I am genuinely intrigued as to why so many identify me as a writer and give me such wonderful feedback with regards to what I write on my reflective posts, and yet even though it is that same soul and spirit that is behind the fictional pieces; even though it is that same human being with whom they had an extraordinary connection, a sense of oneness, no moment of magical fusion, of mutual recognition and acceptance takes place as a result of my fictional pieces. It baffles me.

I would gladly receive at this stage a parcel that contains a gift I don’t like. A bad gift is better than no gift. It shows at least that your creation caused some kind of reaction. The silence, however, I cannot process or comprehend. I am still the same writing voice. It is still the same spirit behind the reflective and the fictional posts, so if I am the same, everything points to the fact that at least some of those magical moments of connection that trigger a new parcel being left under my tree were disingenuous, forced, or simply given with ulterior motive. It is at that moment that I come face to face with the stark realisation that perhaps the absence of parcels under my tree is in the long run better for me as a writer.

I am all about authenticity. Anything and anyone that falls outside of that realm is like a thorn in my flesh, like a stone in my sandals that slows me down on the all important quest of getting to the place where I get to find out who I am and what I am here for.

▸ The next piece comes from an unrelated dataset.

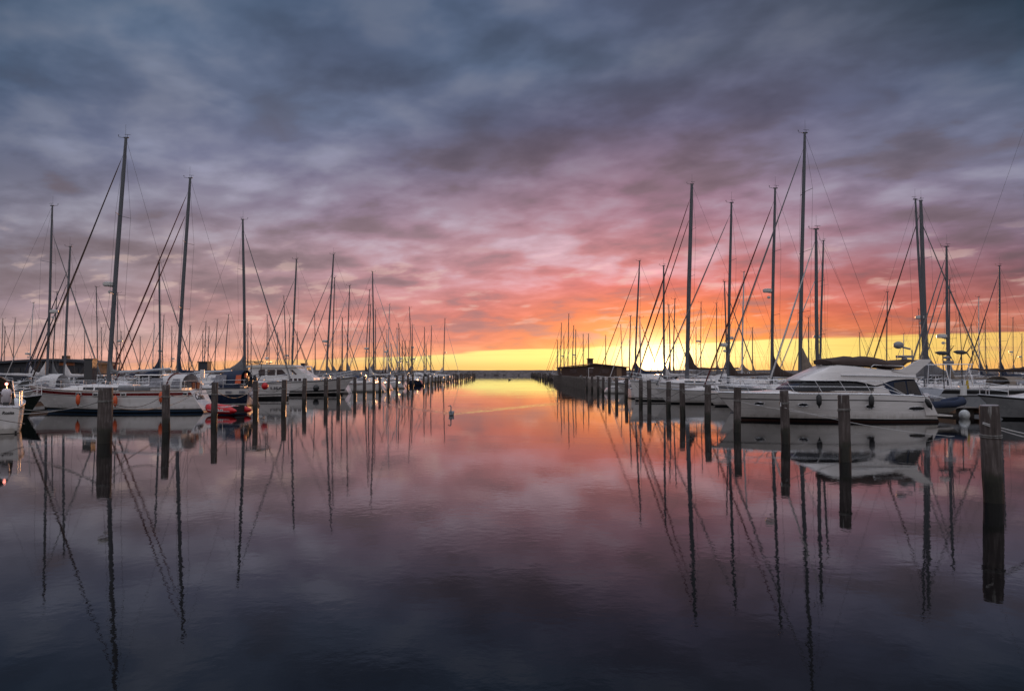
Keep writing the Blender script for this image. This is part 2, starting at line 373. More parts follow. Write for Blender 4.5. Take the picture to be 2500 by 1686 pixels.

Like a prophet who has heard God’s voice and has been given a promise that will surely come to pass, I blindly and unwaveringly trust and believe that the day will come when the most cherished of gifts will be left under my tree, because it will be the one gift that has been exclusively designed to delight me, to encourage me, to let me know that the giver not only saw me through my writing but saw also the promise of everything I am destined to be and capable of becoming and overcoming.